Piazzale Morandi 2, Milan. This is the new lake safety hub for northern Italy, the Coastguard’s Lakes Operational Unit command room. It is a full-blown 24/7 command centre with at least four staff members on duty every day for each shift, ensuring twenty-four hour coverage, a strategic hub built at the behest of the Department of Infrastructure and Transport and the High Command, which ensures ongoing rescue, safety and leisure craft traffic control on northern Italy’s three largest lakes: Lake Maggiore, Lake Como and Lake Garda.
Over 100 units are operative full time in Milan and the three lakes, 40-50 of which are a fixed presence in the Lombard capital.
The goal is to ‘ensure effective co-ordination between the three existing lake-side hubs, centralising operations into a structure capable of responding rapidly to any sort of critical situation’, underlines the operational head of the Milan lake coastguard’s Lakes Operational Unit, Commander Antonello Ragadale.


‘The strongpoint of this new hub’ (which operates under the Maritime Navigation of Genoa, commanded by Rear Admiral Antonio Ranieri), he explains, ‘is its ability to deploy the nearest resource to the point requiring action right away.

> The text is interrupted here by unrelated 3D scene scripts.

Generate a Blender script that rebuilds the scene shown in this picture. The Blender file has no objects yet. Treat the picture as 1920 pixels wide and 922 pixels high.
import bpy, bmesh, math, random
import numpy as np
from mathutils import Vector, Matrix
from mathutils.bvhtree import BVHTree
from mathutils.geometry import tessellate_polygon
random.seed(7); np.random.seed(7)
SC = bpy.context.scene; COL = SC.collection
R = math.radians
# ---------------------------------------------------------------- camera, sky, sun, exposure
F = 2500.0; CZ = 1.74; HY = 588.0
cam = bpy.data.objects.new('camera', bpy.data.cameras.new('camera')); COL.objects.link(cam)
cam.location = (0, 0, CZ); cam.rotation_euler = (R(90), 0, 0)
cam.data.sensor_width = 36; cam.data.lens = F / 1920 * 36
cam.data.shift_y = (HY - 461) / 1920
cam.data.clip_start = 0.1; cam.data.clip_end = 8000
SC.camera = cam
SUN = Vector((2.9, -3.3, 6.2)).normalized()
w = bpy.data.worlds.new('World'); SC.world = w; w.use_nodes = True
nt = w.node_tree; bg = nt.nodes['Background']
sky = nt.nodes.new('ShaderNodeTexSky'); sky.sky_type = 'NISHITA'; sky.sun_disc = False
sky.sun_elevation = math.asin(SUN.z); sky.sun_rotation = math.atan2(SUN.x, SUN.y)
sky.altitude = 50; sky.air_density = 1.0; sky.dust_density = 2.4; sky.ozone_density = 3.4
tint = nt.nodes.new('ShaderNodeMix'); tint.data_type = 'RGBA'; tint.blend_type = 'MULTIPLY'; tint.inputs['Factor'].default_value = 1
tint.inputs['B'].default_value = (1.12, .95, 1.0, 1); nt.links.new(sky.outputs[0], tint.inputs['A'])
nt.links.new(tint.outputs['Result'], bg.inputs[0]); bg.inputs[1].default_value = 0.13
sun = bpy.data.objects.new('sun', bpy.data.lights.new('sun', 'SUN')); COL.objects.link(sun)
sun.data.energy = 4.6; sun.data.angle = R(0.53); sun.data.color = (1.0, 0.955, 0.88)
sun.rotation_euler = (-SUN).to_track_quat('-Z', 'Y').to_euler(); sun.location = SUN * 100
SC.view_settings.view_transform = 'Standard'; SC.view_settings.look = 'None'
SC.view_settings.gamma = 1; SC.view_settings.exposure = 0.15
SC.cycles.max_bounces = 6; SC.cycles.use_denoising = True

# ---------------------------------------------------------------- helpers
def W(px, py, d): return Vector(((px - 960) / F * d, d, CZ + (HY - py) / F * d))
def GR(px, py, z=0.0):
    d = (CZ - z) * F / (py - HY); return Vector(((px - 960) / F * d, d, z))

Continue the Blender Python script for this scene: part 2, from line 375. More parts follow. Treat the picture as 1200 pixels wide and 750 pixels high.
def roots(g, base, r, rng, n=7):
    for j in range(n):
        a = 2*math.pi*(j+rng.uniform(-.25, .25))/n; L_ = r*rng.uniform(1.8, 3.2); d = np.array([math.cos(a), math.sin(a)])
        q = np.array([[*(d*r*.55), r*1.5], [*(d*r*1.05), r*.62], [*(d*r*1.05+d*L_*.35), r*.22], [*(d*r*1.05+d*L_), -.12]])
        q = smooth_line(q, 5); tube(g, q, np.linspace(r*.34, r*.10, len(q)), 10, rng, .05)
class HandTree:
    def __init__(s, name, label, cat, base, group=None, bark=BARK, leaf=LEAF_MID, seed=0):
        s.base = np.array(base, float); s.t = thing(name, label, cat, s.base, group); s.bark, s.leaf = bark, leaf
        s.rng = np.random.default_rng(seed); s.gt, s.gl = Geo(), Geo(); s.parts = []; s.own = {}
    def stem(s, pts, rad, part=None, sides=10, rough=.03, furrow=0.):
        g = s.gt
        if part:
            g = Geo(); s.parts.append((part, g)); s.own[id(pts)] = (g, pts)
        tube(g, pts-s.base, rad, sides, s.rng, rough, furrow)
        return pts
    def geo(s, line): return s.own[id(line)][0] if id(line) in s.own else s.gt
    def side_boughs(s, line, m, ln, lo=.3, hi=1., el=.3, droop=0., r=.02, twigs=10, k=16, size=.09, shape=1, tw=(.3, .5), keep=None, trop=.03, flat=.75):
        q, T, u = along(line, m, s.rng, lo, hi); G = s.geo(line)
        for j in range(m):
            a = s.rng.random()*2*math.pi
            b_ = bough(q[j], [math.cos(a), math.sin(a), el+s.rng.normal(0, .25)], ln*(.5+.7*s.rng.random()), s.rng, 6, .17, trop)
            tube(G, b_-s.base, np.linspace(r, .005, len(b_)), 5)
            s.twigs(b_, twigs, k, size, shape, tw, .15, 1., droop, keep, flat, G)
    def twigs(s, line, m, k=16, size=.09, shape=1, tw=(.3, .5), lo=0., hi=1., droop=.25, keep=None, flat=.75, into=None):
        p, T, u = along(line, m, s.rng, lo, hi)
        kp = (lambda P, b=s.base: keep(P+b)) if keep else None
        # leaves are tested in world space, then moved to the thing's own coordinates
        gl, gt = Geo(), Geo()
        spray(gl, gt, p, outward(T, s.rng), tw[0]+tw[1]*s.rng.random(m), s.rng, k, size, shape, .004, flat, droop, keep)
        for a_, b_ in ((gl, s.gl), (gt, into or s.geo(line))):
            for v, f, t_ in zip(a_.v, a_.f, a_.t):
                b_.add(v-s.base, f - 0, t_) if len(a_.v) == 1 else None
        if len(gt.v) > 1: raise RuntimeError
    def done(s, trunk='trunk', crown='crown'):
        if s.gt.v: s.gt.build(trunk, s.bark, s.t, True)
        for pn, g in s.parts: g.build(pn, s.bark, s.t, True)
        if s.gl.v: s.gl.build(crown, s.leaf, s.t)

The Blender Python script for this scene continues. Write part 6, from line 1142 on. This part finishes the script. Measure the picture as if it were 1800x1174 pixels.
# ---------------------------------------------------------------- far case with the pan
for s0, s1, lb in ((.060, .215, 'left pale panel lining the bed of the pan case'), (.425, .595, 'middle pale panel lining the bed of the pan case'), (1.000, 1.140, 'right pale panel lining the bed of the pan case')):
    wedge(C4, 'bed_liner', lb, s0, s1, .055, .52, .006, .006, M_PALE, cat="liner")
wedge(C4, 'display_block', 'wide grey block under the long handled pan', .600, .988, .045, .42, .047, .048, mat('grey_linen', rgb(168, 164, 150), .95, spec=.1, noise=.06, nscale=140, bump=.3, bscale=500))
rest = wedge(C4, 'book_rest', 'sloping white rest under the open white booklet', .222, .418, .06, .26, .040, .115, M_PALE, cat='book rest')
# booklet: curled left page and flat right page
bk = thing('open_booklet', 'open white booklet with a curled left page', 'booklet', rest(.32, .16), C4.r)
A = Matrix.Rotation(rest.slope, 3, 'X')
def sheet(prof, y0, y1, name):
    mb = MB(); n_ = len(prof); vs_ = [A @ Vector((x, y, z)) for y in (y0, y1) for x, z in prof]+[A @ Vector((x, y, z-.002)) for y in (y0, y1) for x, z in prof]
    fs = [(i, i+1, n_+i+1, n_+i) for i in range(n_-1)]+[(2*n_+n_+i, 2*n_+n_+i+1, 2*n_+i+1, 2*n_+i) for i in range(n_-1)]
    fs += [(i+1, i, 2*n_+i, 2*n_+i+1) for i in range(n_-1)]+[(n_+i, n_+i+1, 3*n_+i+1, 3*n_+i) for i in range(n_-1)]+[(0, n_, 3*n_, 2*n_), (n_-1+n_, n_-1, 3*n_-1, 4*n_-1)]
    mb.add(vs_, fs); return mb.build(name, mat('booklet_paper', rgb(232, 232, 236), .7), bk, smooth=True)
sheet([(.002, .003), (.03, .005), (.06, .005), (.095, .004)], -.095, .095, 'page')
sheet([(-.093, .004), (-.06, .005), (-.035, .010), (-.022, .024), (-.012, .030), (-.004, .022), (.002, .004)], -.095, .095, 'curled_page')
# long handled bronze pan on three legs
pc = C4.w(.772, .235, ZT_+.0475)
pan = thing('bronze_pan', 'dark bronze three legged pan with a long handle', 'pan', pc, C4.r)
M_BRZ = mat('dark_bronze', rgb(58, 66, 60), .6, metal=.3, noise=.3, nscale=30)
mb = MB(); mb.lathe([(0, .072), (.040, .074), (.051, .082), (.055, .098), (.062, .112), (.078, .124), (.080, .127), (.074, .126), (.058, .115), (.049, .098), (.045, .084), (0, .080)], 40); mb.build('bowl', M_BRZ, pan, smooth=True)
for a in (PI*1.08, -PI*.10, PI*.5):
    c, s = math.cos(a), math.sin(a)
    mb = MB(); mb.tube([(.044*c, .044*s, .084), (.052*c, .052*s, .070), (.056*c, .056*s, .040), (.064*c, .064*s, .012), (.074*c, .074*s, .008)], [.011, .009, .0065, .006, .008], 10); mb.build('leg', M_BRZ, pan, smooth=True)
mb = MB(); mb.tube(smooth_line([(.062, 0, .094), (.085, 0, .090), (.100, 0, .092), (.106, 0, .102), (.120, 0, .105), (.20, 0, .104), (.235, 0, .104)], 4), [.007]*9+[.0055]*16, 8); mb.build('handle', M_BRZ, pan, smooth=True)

This is the result of a memorandum of understanding between the eight prefectures present in the lake areas.’ On the strength of this memorandum the Coastguard can co-ordinate vehicles and resources from other bodies, such as the Fire Brigade, the various police forces, the 118 emergency hotline, the civil guard and volunteer bodies.
In the past, operations were managed autonomously by the individual bodies on site at the three lakes. Whilst this was an effective service this fragmentation made co-ordination by the Liguria and Veneto maritime command, which was responsible for the lakes, more difficult. ‘The new Lakes Operational Unit means that the command will be centralised into a single hub’, the Commander points out proudly. ‘Because the synergy between maritime units has been strengthened.’ This will work in favour of greater operational uniformity, more rapid response times and centralised information flows, making complex, multi-centre situations easier to manage.



The new system involves a first response level managed by local operation rooms (Garda, Como, Maggiore), with the Milan command centre ready to take over in the event of more serious or complex emergencies. Emergency calls to 112 and 1530 are directly screened and managed by the Lombard hub, which makes real time availability assessments and decides on the most suitable service.
The most frequent intervention type relates to sport and tourists in difficulty, perhaps as a result of the rapid worsening of weather conditions characteristic of lakes. ‘We often rescue surfers, leisure boaters and swimmers taken by surprise by sudden winds or storms’, says Ragadale. ‘In many cases it is a matter of tourists who are not local and are not aware how quickly the weather can change and so don’t take weather alerts seriously enough.’
In the most serious cases – such as missing person searches – the Milan operations hub takes charge of the intervention, activating the nearest army helicopters in addition to those of the coastguard. Operations are simpler and responses more rapid from the air. And the reason for that is simple, as Ragadale illustrates: ‘from above it is easier to cover large areas of water and identify those in difficulty. It is at times like these that our co-ordination capabilities really make the difference.’
Technology and streamlining are the cornerstones of the Coastguard’s new Lake Operations Unit. It is a modern, cutting-edge system which will be a model of inter-force co-operation for the whole country. And there’s much more to than that. ‘The beating heart of the hub is human motivation, the commitment of those taking part in it’, underlines the Commander. ‘I feel privileged, because as first responders and rescue co-ordinators my work gives me the chance to give practical help to those in need of it. It lights up our souls and makes us proud of what we do every day.’